→ Task instructions: Spot each line that carries the word "script"; copy those lines.

→ Raw data:
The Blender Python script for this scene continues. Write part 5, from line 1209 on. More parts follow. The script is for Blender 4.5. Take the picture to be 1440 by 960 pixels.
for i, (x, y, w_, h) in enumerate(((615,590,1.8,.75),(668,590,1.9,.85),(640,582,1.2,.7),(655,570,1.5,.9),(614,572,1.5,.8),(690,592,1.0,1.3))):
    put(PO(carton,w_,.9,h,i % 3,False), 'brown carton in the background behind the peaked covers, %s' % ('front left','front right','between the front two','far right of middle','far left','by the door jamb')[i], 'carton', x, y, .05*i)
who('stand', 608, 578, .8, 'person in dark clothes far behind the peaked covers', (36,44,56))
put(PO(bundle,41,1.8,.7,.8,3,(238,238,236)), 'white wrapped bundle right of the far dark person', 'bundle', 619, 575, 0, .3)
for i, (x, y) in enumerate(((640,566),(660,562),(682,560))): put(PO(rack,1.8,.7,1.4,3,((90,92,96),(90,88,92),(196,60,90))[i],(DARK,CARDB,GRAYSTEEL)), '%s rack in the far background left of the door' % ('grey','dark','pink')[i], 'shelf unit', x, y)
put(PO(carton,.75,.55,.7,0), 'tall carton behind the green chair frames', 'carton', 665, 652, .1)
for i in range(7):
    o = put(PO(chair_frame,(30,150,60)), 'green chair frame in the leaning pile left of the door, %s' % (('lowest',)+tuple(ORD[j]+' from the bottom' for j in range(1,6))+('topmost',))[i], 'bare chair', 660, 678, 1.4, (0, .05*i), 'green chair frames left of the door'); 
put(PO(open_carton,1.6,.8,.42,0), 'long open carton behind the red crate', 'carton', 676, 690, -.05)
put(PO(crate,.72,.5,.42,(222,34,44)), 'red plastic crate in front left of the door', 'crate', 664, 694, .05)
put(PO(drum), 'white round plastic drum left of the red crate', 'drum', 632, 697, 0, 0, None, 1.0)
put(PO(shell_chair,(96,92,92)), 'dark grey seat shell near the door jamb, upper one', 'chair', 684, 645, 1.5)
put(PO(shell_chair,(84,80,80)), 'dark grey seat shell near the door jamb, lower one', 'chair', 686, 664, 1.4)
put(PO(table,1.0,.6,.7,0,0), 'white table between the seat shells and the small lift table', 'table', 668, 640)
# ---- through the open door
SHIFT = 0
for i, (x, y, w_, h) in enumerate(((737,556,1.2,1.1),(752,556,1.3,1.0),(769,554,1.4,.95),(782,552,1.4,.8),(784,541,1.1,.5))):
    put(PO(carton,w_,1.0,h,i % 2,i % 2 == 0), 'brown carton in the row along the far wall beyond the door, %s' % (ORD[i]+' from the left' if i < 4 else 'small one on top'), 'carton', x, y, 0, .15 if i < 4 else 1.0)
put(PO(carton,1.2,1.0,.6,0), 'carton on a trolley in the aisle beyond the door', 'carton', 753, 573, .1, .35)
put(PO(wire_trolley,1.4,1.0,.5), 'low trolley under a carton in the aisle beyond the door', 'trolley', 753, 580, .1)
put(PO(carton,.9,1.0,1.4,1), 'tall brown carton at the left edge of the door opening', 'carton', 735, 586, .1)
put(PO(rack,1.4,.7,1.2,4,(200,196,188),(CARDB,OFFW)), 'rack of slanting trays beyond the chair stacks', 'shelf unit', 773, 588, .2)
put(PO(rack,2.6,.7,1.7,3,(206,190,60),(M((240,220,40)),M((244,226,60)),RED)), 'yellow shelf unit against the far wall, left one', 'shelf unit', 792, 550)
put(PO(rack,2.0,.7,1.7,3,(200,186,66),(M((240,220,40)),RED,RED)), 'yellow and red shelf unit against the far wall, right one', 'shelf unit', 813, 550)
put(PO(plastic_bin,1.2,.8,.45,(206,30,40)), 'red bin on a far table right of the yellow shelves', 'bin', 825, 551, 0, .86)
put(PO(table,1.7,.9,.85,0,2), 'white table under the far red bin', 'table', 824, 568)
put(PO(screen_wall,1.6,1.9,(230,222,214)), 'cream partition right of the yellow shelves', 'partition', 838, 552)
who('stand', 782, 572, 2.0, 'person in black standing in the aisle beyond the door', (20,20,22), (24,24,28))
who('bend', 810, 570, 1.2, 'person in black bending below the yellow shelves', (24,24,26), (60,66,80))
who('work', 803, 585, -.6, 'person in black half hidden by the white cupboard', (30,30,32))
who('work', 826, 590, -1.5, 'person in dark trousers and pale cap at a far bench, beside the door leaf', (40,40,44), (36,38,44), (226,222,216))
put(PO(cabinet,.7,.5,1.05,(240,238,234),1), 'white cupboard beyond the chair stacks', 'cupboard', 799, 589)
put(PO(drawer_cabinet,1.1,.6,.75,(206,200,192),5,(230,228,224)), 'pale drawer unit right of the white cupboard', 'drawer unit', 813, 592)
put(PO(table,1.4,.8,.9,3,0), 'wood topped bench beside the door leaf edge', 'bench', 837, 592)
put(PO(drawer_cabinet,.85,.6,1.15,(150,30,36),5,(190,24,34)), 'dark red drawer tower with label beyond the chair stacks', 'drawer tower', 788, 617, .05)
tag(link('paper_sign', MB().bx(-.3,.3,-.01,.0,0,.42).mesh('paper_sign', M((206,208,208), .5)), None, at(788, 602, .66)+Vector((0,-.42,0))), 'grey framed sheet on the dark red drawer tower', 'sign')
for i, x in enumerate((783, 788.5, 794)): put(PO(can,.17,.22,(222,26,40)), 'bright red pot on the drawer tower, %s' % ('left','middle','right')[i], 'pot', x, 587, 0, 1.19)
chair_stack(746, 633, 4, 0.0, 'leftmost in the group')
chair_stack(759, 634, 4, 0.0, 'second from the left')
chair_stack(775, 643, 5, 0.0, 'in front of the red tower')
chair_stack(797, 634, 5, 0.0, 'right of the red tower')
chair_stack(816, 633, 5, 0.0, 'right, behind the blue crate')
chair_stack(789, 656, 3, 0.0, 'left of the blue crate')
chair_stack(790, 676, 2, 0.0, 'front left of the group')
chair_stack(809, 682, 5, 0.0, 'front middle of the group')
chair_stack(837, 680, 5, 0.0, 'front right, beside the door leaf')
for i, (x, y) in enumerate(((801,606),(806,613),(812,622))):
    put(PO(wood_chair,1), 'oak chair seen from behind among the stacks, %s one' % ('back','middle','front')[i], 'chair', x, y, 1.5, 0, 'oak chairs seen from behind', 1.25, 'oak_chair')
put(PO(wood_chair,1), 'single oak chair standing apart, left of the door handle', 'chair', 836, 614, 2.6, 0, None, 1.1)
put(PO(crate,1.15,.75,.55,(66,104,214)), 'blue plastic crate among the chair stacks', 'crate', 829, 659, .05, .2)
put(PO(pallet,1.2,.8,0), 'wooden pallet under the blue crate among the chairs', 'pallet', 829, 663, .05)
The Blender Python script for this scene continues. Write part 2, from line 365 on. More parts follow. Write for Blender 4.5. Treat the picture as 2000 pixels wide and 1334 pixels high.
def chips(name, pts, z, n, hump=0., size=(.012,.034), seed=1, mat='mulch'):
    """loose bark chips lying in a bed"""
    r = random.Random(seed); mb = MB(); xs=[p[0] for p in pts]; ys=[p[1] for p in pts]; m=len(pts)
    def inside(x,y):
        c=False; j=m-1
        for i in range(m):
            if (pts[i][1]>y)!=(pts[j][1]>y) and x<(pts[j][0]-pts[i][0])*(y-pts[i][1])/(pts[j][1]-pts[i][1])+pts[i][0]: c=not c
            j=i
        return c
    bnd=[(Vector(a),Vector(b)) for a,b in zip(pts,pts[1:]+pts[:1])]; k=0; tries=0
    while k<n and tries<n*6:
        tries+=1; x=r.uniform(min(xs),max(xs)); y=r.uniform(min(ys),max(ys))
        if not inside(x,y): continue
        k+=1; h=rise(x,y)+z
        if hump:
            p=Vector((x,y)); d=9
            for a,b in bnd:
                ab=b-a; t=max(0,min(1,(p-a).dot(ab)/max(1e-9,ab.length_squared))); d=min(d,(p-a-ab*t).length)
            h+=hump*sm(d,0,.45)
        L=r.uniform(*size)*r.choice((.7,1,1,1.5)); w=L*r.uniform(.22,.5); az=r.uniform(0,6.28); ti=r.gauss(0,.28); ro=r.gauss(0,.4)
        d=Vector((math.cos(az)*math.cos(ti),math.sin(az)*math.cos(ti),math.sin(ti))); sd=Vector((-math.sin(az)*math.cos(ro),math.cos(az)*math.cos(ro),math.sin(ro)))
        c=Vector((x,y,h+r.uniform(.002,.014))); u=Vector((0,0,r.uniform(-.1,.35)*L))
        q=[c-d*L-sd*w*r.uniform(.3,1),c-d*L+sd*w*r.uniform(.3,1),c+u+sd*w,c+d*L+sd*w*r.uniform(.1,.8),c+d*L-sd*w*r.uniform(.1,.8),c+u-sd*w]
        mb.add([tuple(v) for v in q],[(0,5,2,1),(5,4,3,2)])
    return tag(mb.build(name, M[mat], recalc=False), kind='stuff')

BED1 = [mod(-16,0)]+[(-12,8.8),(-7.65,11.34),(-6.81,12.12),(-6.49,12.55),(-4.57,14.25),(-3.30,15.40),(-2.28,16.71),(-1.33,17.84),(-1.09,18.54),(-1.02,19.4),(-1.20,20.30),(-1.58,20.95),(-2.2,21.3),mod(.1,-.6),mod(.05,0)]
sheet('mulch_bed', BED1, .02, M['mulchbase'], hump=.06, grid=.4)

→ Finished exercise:
The Blender Python script for this scene continues. Write part 5, from line 1209 on. More parts follow. The script is for Blender 4.5. Take the picture to be 1440 by 960 pixels.
The Blender Python script for this scene continues. Write part 2, from line 365 on. More parts follow. Write for Blender 4.5. Treat the picture as 2000 pixels wide and 1334 pixels high.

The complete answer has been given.